The funniest is with me looking at him, mere feet away, he didn't care. We make eye contact and then he just goes back to toying with it. He is very lucky it is our shed he is making his fun house because I know far too many others who would not tolerate such a thing. I'm just glad he's not taking them out of the wall and he's not using our shed as a latrine.

The following night.

Another night. If you look closely at his left paw, you will see he's got another screw. I don't keep that big bag of peanuts in the shed. I once did, in a large metal tin and the Squirrels sniffed them out, chewing a hole in the door to get into the shed and trying to have at the nuts. Once again, they are lucky they did that here because, well, I won't speak of the horrors I know that other people would do.

The shed doors never closed properly since we put it together and a smart Raccoon can easily gain access if he tries.

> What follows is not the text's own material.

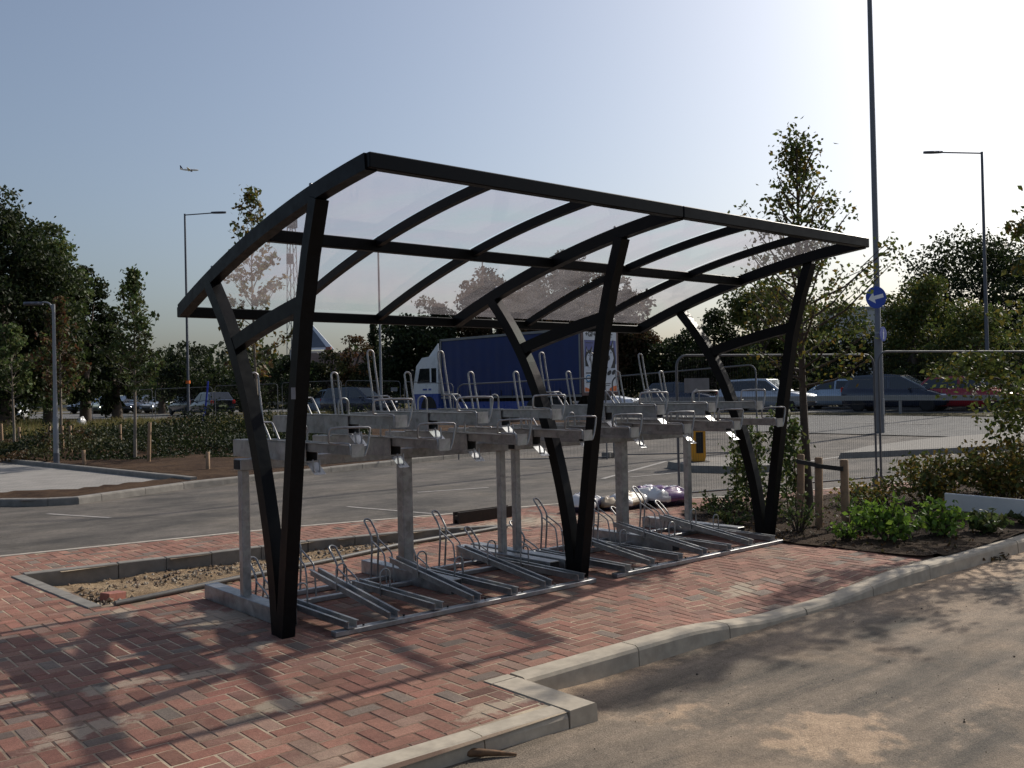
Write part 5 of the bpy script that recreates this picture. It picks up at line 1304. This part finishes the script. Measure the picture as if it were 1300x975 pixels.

The hole the Squirrels made sure help. A hole big enough for a Squirrel to pass through or a Raccoon to peek out.

I once tried to block the hole up which prompted the Squirrel to try and chew another hole elsewhere. One hole is enough thank you. And peanuts are not left in the shed anymore.

A couple other pics of our friend you might get a laugh out of.

Checking out an old bird house that I cannot part with. I'm hoping to have another one made just like it one day. So many memories from this box and a few Black-capped Chickadee families too.

It's like Christmas for him.  "What's in this box?"

"Squirrel proof feeder, bet it's not Raccoon proof."

"It's thirsty work being an adventurer."

Good thing I have my own drinks, especially on Wednesdays.  LoL!

He decided to bunk in the shed once, making a bed from a tote and a tarp.  Me accidentally disturbing him sent him scurrying off after I went back to the house.  One thing they don't like is being disturbed when trying to sleep.  I doubt he will go and try this again.

There is a part of me that says I shouldn't entertain this, I should not tolerate it and start scaring the hell out of him. But I can't. It's not in my heart especially since it's nothing upsetting to me. He's not shitting in there and if he breaks some stuff, who cares, it's just stuff. No expensive tools or anything at this house. I will admit I enjoy the encounters. Some fun photo ops after dark when I get home from work. It also allows me to keep a better eye on him and our property. Come home and do this or come home and turn on the television? There will be plenty of cold nights coming in a few months for the television.

Maybe if me coming home and it was like a welcoming committee with him charging at me, climbing on me like Pierre the Pigeon does, that would be different.  I believe that since he's seen me from day one when he first looked out into the big wide world from that hole in the roof, he's seen me so often, that I am just a part of the territory.  I'm almost always there, even if for a brief moment.

I love our Raccoon neighbours and I tell people you have to learn to live with them as they aren't going anywhere.  Don't be lazy about your garbage or your property.  Keep a close eye on your house, especially the roof.  We trim the tree branches back around the house so they can't get up there unless they fall out of the tree which did happen one night last summer.  Poor little one up there didn't know how to get back down.  I had to go and get the ladder, lean it up against the back of the house and step away,  He soon figured out that this was the way down and was quite grateful to reunite with his family in the garden.  Good thing I was home and heard the thud when he hit the roof.

It's a wonderful experience for a wildlife enthusiast like myself; and helps with my animal blogs.

I am pro Procyon! Look at that face, what's not to love? Amazing my patience with them and I have so little for a lot people.